Fundamental Problem Setup

 The fundamental setup prepares the model to be processed by PEST. Its steps are common to all basic and advanced PEST methods. Before you start with the fundamental setup, we recommend you to take a look on the section Is the FEFLOW model ready? to check some preliminary steps.

  • Creating a new FePEST problem
    Open a new project and choose the related FEFLOW model

  • Parameters
    A list of adjustable parameters including their locations (zones of parameter constancy or continuous parameter distributions interpolated from pilot points) defines which parameters are to be estimated.

  • Observations
    Historical data that act as the calibration targets is supplied. This choice will constitute the measurement objective function, whose reduction is one of the primary targets of model calibration.

  • Prior Knowledge
    A calibration solution based on the minimization of the objective function alone is non-unique in almost all cases of environmental modelling. Expert knowledge (Prior Knowledge) of the expected geological situations lowers the degree of non-uniqueness by preferring parameter distributions that are considered to be plausible by geological expertise.

  • Regularization
    Even after the inclusion of rich observation data and constraints of expert knowledge, a common calibration problem can still show significant non-uniqueness. This can introduce numerical instability to the inversion process. Tikhonov regularization, subspace regularization and regularization by Super Parameters (SVD-Assist) are techniques quite useful in these situations. Especially subspace methods and regularization by Super Parameters can separate parameter space into combinations of parameters which are estimable on the basis of the current calibration dataset and combinations of parameters which are inestimable, and hence define the null space. Estimation of only estimable parameter combinations ensures numerical stability of the fitting process.
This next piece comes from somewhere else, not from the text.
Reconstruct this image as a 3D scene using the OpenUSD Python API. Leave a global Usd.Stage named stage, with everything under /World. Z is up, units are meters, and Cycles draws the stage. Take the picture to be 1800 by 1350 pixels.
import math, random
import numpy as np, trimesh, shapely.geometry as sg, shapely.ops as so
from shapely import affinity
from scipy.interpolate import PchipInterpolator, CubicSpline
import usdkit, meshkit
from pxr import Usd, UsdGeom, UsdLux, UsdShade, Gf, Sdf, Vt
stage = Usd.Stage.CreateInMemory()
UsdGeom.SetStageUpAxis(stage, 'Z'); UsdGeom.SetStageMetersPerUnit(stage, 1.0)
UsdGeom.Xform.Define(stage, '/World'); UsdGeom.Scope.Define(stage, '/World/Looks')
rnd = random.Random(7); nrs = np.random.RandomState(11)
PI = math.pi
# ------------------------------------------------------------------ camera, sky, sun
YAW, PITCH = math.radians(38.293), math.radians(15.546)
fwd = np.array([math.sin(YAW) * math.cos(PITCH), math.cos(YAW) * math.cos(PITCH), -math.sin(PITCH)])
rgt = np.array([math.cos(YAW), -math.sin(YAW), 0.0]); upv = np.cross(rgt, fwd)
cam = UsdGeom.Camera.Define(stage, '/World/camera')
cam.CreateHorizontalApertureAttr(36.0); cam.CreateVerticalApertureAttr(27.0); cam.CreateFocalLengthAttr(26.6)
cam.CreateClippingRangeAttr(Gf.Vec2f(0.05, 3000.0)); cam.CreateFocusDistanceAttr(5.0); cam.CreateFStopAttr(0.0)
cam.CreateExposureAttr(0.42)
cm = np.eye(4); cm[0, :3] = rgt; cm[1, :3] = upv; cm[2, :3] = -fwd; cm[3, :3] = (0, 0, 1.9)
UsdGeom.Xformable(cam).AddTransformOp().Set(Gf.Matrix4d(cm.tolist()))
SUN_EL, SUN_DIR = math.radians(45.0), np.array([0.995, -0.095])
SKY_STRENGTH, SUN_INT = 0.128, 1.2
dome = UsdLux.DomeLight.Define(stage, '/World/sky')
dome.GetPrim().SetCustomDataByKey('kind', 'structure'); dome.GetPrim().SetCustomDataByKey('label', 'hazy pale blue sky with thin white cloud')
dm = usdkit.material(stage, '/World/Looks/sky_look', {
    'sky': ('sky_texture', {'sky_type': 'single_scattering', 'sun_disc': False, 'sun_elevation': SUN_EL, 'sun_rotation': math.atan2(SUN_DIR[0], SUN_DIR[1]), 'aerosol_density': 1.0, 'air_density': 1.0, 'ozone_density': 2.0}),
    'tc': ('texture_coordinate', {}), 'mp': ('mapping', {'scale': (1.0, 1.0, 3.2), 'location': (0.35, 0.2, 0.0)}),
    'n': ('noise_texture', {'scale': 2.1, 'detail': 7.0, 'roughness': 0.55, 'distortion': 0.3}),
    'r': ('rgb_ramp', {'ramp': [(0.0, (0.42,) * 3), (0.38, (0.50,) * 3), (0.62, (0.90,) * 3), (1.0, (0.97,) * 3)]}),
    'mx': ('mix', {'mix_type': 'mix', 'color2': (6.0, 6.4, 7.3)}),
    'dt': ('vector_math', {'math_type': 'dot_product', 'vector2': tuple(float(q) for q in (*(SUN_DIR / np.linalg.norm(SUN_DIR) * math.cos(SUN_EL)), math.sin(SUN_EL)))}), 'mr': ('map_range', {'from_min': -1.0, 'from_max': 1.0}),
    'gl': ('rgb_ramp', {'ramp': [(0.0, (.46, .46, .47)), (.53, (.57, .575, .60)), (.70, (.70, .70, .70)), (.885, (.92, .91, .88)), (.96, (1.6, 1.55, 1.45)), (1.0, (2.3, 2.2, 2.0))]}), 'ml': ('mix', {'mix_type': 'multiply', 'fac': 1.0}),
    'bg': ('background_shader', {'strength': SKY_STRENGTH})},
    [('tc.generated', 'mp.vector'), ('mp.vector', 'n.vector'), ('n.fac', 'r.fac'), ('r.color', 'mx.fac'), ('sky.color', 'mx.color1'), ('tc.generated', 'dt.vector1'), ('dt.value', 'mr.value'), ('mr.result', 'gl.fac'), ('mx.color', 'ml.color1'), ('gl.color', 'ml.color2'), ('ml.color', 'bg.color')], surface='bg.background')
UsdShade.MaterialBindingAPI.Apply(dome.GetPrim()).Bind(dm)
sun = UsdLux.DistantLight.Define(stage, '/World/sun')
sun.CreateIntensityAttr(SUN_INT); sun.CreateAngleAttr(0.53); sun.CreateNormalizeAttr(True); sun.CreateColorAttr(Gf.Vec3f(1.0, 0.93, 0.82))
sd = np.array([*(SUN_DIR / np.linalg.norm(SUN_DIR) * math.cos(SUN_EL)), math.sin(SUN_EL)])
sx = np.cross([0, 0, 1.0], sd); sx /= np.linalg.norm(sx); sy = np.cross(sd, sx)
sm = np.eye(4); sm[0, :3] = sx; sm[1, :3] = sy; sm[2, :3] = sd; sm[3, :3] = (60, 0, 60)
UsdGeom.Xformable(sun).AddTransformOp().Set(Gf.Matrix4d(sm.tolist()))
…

It also allows calculation of some informative statistics related to parameter identifiability and parameter/predictive uncertainty. In addition, if using SVD-Assist, significant reductions of optimization run-time can be achieved as PEST only needs to undertake as many model runs per iteration as the number of uniquely estimable combinations of parameters.

  • Parallel Computing
    Distributing the computational load of the undertaking many model runs to support the inversion process over a number of different machines reduces the overall processing time. Parallelization is a requirement for almost any highly-parameterized model to meet usual project time frames.